Hz. Ali (as) Ramazan ayının 19. günü sabah namazında yaralanıp yere düştükten sonra "Andolsun Kâ'be'nin Rabbine kurtuldum" diye buyurmuştu. Hz. Hasan ve Hz. Hüseyin mescide girdikleri zaman, Hz.Ali'yi mihrabın önünde yerden toprak alıp; "Ondan yarattık sizi, yine oraya iâde edeceğiz; ordan çıkaracağız bir kere daha sizi" meâlindeki âyeti okuyup, yarasına basıyor buldular. (Tâhâ 55)
Hz. Ali'yi yaralı halde eve götürdüler. Mülcemoğlu'nu, elleri bağlı olarak Hz.
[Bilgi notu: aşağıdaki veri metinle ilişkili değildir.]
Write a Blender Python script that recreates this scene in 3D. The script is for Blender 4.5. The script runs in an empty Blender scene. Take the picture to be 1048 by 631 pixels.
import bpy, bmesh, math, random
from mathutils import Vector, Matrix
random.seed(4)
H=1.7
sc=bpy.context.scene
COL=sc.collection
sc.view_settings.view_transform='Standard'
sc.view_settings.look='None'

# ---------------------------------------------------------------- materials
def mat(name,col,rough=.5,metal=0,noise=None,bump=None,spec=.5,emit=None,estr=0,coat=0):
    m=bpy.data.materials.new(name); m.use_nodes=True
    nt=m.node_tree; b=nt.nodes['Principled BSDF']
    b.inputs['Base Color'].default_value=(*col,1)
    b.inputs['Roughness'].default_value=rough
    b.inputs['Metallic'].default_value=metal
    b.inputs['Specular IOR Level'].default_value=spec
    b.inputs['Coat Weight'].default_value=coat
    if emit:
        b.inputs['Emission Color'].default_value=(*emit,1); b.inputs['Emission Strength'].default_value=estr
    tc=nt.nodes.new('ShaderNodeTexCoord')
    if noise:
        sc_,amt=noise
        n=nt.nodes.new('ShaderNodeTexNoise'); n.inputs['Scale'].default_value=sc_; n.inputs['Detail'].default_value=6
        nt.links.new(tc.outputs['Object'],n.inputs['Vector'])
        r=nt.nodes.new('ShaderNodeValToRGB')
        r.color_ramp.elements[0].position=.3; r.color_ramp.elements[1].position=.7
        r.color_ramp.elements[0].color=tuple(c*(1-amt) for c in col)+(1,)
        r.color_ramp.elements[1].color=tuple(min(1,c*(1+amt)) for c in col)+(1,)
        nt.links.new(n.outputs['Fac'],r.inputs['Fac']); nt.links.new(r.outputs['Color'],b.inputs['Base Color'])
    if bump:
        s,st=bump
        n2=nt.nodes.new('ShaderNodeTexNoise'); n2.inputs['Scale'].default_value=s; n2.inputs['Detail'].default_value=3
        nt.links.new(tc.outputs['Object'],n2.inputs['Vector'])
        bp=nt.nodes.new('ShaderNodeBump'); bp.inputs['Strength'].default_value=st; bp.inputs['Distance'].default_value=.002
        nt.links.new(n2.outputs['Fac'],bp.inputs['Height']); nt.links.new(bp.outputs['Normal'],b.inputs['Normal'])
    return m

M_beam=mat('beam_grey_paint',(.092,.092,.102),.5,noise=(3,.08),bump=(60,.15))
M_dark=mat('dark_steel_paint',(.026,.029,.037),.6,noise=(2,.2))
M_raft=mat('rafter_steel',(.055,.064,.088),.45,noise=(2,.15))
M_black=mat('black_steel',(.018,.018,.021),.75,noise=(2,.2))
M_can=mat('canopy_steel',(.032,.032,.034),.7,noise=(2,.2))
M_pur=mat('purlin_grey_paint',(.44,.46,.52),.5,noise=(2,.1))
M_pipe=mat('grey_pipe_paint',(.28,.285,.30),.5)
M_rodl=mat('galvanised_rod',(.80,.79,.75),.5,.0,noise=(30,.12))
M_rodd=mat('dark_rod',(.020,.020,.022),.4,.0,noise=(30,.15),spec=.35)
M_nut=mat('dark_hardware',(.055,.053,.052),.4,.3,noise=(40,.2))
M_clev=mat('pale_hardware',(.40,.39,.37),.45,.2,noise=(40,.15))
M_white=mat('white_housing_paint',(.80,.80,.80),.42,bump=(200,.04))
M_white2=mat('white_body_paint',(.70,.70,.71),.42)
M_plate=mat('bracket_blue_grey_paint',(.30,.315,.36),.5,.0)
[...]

Ali'nin yanına getirdiklerinde: "Ey Allah'ın düşmanı" dedi, "Ben sana iyilik etmedim mi?" Mülcemoğlu: "Evet" dedi, "Iyilik ettin." Hz. Ali (as): "Bunu götürün, hapsedin, eziyet etmeyin, aç bırakmayın; siz ne yiyor, içiyorsanız buna da onu verin.
Ben sağ kalırsam ne yapacağımı bilirim; ölürsem, o bana bir kılıç vurdu; siz de onu bir vuruşta öldürün; ama Allah'ın sizi bağışlamasını da istemez misiniz?" dedi. Hak'ka kavuştuğu gece Hz. Ali'ye bir bardak süt sunmuşlardı. Yarısını içtikten sonra bardağı verdi; "Bunu" dedi; "O esirinize götürün, onu sakın aç bırakmayın." Sütü Mülcemoğlu'na götürdüler; "Zehirlidir" diye içmedi.
Bu olayda, adâletle-zulüm, îmanla-îmansızlık, yücelikle-alçaklık, fazîletle - hıyânet; bir bardak sütle tarihe, insanlık tarihine geçti. Hz.Ali Emîr'ül-mü'minîn, bu fânî dünyadan göçmeden önce, oğlu Imâm Hasan ve Imâm Hüseyin'i yanına çağırdı; onlara vasiyyetini yazdırdı ve imâmlık emanetlerini Hz.Hasan'a teslim etti.
Imâm Ali, Hicret'in 40. yılı Ramazan ayının 21. Gecesi, Hak'ka kavuştuğunda 63 yaşında idi. Türbesi Irak'ın Necef şehrindedir.